→ **GOAL**: Return all lines with the word "scene" in them.

-- START OF GIVEN DATA --

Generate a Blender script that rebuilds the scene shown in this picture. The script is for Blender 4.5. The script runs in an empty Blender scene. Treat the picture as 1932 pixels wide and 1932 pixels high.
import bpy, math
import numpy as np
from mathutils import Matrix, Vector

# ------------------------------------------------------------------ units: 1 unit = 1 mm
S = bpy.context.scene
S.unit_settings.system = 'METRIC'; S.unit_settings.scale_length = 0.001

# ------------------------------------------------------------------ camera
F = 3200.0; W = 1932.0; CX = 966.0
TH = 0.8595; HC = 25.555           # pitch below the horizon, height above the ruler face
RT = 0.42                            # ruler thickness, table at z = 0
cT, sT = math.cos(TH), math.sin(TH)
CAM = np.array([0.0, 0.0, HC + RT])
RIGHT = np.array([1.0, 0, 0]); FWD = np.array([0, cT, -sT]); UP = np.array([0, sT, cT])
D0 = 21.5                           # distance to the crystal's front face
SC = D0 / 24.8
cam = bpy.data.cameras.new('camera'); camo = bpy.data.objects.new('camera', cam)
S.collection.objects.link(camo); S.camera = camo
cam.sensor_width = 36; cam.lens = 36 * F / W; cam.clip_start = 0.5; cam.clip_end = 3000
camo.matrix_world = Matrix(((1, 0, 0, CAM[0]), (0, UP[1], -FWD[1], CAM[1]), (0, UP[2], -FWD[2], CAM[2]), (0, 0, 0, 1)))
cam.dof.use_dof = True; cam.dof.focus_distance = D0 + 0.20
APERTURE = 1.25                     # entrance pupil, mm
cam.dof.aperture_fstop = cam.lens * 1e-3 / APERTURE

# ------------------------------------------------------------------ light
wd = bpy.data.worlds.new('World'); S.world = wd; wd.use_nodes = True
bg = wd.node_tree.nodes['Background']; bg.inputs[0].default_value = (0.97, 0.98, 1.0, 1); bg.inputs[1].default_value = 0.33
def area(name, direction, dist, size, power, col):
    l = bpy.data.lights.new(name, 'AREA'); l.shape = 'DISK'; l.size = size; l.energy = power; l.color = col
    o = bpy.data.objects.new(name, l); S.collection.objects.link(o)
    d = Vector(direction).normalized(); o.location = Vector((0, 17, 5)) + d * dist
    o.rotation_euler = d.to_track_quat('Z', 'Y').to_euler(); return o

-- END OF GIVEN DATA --

→ **OUTPUT BELOW**:
Generate a Blender script that rebuilds the scene shown in this picture. The script is for Blender 4.5. The script runs in an empty Blender scene. Treat the picture as 1932 pixels wide and 1932 pixels high.
S = bpy.context.scene